Bronfman calls Putin’s childhood accounts “a smokescreen” and likens them to the Russian leader’s friendly gestures toward Israel, which he last visited in 2012.

Putin, who already led Russia to sign a visa waiver program with Israel in 2008, said during his visit to Israel that he “would not let a million Russians live under threat,” referring sympathetically to the regional dangers facing Israel and its Russian-speaking immigrant population. But at the same time Russia has criticized European sanctions on Iran, a major Russian trading partner, and negotiated the sale of the advanced S-300 air defense system to Syria.
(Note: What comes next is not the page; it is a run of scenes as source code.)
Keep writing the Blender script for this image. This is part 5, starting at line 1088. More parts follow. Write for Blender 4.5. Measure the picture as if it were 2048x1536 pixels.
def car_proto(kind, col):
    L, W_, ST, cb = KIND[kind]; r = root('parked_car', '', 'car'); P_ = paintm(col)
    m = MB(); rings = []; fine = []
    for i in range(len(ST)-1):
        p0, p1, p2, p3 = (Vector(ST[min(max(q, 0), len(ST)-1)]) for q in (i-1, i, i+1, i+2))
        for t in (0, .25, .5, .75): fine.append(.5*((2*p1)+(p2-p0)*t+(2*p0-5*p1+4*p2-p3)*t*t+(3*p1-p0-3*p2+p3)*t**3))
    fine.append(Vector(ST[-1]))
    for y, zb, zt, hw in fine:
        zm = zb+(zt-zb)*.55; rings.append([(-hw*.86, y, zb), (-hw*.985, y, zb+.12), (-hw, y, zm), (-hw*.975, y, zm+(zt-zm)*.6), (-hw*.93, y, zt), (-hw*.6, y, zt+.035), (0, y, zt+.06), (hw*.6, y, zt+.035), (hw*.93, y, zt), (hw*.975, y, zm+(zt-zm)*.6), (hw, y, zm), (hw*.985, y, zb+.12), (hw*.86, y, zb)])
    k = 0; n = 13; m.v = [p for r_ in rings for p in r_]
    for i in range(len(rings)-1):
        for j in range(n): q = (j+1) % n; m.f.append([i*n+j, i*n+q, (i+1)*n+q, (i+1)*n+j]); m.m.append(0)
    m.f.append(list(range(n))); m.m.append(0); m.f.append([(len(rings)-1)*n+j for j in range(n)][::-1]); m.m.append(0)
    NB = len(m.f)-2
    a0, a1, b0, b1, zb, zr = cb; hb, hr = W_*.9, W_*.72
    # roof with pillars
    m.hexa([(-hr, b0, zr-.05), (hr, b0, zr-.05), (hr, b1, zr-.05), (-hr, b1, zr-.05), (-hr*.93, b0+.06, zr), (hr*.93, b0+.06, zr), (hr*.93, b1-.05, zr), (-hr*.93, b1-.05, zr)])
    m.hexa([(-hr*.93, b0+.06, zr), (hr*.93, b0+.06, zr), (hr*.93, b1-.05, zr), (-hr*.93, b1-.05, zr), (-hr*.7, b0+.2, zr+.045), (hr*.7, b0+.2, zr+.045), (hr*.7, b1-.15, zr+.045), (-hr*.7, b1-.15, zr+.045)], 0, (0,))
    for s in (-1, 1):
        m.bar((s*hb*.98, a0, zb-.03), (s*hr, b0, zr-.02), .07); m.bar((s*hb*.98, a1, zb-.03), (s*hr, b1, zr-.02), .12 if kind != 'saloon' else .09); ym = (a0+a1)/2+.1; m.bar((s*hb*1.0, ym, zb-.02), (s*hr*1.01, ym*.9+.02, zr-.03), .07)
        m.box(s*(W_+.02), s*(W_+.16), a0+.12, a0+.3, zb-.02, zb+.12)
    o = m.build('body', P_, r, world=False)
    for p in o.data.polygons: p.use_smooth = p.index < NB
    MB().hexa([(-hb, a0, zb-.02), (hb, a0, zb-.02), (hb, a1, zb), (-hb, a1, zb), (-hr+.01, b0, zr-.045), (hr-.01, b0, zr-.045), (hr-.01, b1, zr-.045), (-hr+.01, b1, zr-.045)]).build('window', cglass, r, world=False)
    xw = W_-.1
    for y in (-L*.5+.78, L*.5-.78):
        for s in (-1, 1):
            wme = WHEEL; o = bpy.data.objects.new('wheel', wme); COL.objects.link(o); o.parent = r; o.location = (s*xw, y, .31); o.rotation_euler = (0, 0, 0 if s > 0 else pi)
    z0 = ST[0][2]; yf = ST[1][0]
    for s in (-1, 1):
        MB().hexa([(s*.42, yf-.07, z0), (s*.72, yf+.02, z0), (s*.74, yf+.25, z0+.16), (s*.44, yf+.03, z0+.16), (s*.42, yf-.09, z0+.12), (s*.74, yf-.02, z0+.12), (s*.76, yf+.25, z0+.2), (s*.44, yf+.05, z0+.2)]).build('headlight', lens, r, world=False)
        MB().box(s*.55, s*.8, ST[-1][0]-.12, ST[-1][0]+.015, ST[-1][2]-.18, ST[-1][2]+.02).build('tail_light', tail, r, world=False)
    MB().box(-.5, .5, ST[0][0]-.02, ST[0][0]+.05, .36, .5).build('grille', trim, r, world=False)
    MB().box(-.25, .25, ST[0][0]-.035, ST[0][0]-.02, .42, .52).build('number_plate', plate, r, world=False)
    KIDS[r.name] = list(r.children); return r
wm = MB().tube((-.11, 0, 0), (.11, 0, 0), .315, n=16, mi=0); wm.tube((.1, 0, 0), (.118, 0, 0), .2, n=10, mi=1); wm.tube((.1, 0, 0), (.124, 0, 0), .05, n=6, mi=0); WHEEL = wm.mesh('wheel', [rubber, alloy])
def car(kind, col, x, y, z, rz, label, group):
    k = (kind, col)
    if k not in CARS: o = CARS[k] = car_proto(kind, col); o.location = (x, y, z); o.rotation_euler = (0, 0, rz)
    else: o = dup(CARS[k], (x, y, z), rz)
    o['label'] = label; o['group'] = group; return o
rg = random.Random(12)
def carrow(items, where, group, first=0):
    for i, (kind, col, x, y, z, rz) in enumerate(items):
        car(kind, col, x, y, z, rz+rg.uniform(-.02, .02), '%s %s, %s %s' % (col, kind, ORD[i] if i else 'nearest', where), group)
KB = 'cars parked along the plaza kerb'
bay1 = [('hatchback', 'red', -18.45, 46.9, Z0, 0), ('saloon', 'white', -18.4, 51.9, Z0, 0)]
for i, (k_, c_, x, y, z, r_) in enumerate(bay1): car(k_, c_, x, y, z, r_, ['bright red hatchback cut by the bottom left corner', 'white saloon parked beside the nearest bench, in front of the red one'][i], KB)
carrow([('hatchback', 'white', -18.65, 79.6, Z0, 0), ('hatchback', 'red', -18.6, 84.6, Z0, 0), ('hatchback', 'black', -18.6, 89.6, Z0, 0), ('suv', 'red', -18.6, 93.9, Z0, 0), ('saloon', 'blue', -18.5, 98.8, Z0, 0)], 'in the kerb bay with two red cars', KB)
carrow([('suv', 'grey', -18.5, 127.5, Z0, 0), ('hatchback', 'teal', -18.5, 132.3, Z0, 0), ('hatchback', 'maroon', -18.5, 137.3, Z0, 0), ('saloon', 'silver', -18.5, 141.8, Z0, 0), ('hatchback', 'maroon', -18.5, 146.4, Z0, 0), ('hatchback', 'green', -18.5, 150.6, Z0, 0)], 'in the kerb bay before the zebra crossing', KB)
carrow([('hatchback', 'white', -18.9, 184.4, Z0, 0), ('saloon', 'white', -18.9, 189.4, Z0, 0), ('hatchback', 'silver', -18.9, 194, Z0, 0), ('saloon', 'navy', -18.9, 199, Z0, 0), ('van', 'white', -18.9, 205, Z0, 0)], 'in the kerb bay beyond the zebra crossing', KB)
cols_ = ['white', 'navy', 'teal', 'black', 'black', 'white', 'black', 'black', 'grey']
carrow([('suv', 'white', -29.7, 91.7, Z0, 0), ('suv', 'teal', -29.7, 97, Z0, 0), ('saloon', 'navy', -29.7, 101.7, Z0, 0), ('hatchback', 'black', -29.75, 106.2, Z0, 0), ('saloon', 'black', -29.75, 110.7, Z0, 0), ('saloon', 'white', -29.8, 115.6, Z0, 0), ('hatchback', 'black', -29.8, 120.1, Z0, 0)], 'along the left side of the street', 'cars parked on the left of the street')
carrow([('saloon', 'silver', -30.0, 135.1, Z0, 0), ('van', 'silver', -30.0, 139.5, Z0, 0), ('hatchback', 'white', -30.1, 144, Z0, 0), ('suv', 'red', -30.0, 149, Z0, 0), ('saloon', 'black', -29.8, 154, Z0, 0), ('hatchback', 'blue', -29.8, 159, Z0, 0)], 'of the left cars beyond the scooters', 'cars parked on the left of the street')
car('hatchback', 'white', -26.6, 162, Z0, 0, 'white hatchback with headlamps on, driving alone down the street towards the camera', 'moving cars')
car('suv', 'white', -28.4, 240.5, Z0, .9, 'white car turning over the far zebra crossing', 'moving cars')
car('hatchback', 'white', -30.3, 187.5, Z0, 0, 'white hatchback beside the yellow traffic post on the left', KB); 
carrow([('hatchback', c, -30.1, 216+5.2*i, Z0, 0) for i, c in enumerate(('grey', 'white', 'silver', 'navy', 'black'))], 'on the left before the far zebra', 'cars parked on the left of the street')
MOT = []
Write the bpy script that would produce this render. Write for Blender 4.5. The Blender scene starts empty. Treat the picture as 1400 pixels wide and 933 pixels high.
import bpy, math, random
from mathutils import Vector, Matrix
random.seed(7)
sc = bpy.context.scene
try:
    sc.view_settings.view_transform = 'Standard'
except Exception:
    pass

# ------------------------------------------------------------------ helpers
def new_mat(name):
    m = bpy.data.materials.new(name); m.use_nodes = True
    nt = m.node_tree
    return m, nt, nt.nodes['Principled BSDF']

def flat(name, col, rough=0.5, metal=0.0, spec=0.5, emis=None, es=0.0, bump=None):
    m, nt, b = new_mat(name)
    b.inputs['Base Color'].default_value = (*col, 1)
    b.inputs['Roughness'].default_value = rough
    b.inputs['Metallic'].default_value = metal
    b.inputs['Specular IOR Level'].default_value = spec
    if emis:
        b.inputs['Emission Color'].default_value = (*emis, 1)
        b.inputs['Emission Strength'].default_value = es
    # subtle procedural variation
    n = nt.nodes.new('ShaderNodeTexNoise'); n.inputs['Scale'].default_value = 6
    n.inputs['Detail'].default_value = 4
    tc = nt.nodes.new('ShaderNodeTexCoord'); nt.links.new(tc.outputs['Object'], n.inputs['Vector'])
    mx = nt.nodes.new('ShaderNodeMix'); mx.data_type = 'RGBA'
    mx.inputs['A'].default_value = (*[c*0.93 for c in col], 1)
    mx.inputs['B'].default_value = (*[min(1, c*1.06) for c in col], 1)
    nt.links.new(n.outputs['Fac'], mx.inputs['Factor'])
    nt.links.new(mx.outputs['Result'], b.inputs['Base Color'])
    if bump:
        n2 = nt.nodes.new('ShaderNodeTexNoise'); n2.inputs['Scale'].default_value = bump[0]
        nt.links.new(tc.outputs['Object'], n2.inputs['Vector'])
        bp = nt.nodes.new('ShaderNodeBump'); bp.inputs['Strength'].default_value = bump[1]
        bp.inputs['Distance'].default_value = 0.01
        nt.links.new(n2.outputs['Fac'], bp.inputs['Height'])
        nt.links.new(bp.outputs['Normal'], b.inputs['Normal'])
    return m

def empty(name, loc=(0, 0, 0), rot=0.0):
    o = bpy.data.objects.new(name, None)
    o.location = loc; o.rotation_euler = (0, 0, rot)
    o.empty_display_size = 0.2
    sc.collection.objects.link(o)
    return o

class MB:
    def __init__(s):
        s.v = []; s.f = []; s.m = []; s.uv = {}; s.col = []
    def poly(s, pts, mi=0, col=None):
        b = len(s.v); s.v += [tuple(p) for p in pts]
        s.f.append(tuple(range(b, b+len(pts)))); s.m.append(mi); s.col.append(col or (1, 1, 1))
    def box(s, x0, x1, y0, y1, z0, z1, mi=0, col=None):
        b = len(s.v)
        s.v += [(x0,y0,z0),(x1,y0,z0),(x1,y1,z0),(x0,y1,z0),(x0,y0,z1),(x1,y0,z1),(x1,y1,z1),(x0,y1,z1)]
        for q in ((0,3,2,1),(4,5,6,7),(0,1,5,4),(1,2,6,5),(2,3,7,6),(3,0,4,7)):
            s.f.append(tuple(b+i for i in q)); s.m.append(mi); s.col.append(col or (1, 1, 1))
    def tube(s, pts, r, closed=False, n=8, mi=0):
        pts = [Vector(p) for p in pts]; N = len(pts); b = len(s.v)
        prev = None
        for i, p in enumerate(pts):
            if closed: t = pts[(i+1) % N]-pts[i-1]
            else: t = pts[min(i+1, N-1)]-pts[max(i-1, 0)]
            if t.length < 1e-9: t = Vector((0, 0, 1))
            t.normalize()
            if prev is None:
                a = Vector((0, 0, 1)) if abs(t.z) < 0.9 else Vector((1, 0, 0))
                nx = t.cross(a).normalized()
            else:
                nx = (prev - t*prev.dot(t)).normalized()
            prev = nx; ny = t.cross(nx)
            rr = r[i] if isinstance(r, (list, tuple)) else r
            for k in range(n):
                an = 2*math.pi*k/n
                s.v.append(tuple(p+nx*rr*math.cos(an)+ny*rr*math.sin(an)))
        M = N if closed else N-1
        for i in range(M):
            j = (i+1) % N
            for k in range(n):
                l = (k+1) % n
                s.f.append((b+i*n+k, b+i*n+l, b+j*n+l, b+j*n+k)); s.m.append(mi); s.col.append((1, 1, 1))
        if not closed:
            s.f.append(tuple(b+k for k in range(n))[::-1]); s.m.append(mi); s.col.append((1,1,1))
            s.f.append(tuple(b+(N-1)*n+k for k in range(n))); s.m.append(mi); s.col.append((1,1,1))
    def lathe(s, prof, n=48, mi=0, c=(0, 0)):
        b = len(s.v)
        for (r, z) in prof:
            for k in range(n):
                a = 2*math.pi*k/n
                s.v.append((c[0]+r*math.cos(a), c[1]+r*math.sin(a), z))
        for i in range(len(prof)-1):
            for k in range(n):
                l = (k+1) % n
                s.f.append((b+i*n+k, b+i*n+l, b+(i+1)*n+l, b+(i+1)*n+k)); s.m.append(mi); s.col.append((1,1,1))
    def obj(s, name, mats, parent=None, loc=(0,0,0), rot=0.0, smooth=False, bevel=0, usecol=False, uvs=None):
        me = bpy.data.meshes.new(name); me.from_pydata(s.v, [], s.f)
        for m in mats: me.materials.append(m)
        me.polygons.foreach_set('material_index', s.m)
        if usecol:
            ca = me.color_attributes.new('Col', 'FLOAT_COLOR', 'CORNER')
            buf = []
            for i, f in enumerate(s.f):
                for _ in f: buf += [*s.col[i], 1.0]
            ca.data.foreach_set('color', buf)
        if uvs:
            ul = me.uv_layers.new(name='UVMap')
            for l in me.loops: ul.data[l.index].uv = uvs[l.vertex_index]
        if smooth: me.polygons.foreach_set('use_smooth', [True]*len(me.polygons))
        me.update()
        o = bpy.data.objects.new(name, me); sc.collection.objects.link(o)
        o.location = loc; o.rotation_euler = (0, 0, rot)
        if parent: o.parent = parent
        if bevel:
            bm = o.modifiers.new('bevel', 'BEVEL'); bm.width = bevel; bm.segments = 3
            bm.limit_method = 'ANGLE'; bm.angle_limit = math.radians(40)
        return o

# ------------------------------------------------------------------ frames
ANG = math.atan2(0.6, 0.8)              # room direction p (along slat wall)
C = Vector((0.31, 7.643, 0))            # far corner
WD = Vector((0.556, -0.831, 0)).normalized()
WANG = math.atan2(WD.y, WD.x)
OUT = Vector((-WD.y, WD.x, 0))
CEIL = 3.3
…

“It’s all pragmatic with Putin,” Bronfman said. “He says he regards the million Russian speakers living in Israel as a bridge connecting Russia to Israel, but when it comes to Russian interests in Syria or Iran, this friendship counts for very little.”

In Israel, Putin received a guided tour of the Western Wall from Lazar, who joined Putin’s entourage — vividly illustrating the president’s close ties to the Russian branch of the Chabad movement.

Zvi Gitelman, a professor of Judaic studies at the University of Michigan who studies the relationship between ethnicity and politics in the former Soviet Union, said the relationship between Putin and the Chabad organization in Russia is one of mutual convenience.

Shortly after taking office, the Putin government clashed with several prominent Jewish business moguls, including Vladimir Gusinsky and Boris Berezovsky, both of whom went into self-imposed exile.

“When he went after these oligarchs, Putin sensed that this could be interpreted as anti-Semitism,” Gitelman said. “He immediately, publicly, demonstratively and dramatically embraced Chabad.”

Chabad, meanwhile, has expanded throughout Russia.

“Chabad, with the help of Putin, is now the dominant religious expression of Judaism in a mostly nonreligious population,” Gitelman said.

Putin has not been shy about using his good relations with Chabad to his advantage.

Last year, he moved a collection of books known as the Schneerson Library into Gorin’s Jewish museum in an attempt to defuse a battle with the global Chabad movement.

Chabad’s New York-based leaders had demanded the library’s return, which had belonged to one of its previous grand rabbis, but Russia has refused to surrender it. The compromise was rejected by the Hasidic movement’s headquarters but defended by its Russian branch.

“Putin’s suggestion came as a surprise to us, and not a very pleasant one,” Gorin recalled. “We very much wanted to stay out of the dispute.” But, he added, “when the president of Russia makes a suggestion, it is usually accepted.”

Other Jewish groups, however, have had less cozy relations with the Putin government.

In 2005, Rabbi Pinchas Goldschmidt, the chief rabbi of Moscow, was suddenly denied entry into Russia for several weeks before he was allowed back into the country, where he has resided since 1989. No official explanation was given, but it was rumored that his banning was part of a power struggle that saw Chabad-affiliated rabbis emerge on top.

Goldschmidt declined to comment on his brief exile, saying “Google has the whole story.”

The preferential treatment of Chabad by Putin’s government “is creating a monolithic Jewish institutional life and preventing grass-roots development, which is the real key for Jewish rejuvenation,” said Michael Oshtrakh, a leader of the Jewish community of Yekaterinburg.